Nickel is the main focus for Ardea Resources’ (ASX:ARL) at its Goongarrie project in Western Australia, but the junior explorer has uncovered a bunch of other commodities from gold to rare earths.

Recent drilling has uncovered over 15km of strong gold anomalies at the project.

But on top of that and besides the cobalt Ardea already knew was there, the company’s inventory now includes magnesite, scandium, vanadium, zinc and rare earths such as cerium, lanthanum and neodymium.

Rare earths are a group of 17 metals that have unique catalytic, metallurgical, nuclear, electrical, magnetic and luminescent properties. Rare earths like neodymium are used to make high-strength permanent magnets, an important part of hybrid and electric vehicle (EV) traction motors.

Ardea was undertaking sterilisation drilling to work out the best location for its waste ore when it starts mining – because obviously you don’t want to put it on top of a potential big mine.

What it discovered in the process was a “globally and geologically unique” stacking of nickel, cobalt and scandium laterite mineralisation on top of gold.

The reason Ardea has such extensive gold mineralisation is because the Bardoc Tectonic Zone, which is an extension of the Boulder-Lefroy fault, intersects the Walter Williams formation.

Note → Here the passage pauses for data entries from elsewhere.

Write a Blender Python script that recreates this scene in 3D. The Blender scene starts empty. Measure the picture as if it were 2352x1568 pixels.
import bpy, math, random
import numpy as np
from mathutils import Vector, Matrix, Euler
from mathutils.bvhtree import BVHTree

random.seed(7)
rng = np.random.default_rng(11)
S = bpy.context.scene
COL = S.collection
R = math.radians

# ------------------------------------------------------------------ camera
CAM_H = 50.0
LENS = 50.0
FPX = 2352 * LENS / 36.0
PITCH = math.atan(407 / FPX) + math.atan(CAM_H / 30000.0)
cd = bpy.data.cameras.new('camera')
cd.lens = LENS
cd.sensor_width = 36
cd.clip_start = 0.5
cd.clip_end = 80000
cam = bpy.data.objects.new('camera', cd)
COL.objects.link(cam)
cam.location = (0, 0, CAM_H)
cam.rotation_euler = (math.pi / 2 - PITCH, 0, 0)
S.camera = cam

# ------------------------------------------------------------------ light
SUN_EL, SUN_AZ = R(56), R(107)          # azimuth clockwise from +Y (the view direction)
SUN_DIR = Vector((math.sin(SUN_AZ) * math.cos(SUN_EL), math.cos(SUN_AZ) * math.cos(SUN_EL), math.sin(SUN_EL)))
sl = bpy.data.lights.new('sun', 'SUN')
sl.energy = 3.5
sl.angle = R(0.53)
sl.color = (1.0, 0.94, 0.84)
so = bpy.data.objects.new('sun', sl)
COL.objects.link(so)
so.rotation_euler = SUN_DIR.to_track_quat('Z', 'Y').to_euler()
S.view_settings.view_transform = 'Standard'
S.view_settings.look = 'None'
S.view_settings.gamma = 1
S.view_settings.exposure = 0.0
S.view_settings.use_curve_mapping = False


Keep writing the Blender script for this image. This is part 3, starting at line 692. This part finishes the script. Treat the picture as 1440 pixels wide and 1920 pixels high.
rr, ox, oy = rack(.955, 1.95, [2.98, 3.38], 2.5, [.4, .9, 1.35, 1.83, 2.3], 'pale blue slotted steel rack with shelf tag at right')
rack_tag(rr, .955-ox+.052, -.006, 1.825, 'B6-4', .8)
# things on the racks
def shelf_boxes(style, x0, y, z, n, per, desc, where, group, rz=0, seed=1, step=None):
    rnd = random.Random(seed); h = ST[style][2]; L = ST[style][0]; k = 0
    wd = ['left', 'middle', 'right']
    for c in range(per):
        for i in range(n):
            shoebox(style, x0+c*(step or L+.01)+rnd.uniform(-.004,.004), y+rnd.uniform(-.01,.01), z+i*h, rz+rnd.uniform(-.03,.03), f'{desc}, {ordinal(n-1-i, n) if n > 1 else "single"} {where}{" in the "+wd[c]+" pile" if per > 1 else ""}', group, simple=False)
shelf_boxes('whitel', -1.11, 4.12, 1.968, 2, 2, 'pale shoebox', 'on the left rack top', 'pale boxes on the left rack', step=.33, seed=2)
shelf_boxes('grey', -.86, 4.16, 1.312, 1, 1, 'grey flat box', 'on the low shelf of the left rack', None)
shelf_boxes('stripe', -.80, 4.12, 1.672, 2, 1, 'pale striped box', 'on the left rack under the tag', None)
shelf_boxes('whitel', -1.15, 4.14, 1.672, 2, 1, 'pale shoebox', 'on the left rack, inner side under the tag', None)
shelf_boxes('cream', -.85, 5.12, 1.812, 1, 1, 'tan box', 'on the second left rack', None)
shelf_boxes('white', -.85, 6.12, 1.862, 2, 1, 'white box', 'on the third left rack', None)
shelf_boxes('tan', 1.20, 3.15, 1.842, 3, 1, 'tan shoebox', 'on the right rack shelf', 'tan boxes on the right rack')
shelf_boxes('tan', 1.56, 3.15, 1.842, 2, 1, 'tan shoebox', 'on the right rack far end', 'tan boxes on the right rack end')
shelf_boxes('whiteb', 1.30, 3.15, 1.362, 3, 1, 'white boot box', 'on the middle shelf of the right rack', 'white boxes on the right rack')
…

And the Boulder-Lefroy fault, according to executive director Ian Buchhorn, is one of the “best gold endowed structures on the face of the earth”.

Major Western Australian gold mines the likes of Northern Star Resources’ (ASX:NST) New Celebration mine, the Kalgoorlie “Super Pit”, and the now famous Beta Hunt mine where $C15m ($16m) worth of gold was dug up by Toronto-listed mine owner RNC Minerals (TSX:RNX) last year, all sit on the Boulder-Lefroy fault.

Junior explorer Lefroy Exploration (ASX:LEX) also has ground near the Boulder-Lefroy fault and is backed by heavyweight Gold Fields, which operates the nearby St Ives gold camp.

Another junior explorer, Bardoc Gold (ASX:BDC), has ground over the Bardoc Tectonic Zone – an extension of the Boulder-Lefroy fault.

Check out all the big gold mines on the Boulder-Lefroy fault here:

Lefroy Exploration, Boulder-Lefroy fault
Source: Lefroy Exploration.

“So we’ve gone out to basically work out where we’re going to put our mullock dumps and we’ve come back with a Pandora’s box of other commodities which have all got potential value, and a lot of these targets are all complementary to the electric vehicle sector,” Buchhorn told Stockhead.

While there are nickel laterite mines that also host gold in other countries like Indonesia, Papua New Guinea and the Philippines, the fact that the gold sits beneath the nickel laterite is rare.

“Gold and nickel will occur on the same island in say PNG, but I’m not aware of any nickel laterite that actually has gold mineralisation sitting in the bedrock to the nickel laterite,” Buchhorn explained.

“Certainly, all the nickel laterites that I have worked on in Australia, none of them have gold in them like Goongarrie does.”

 

At Stockhead, we tell it like it is. While Lefroy Exploration is a Stockhead advertiser, it did not sponsor this article.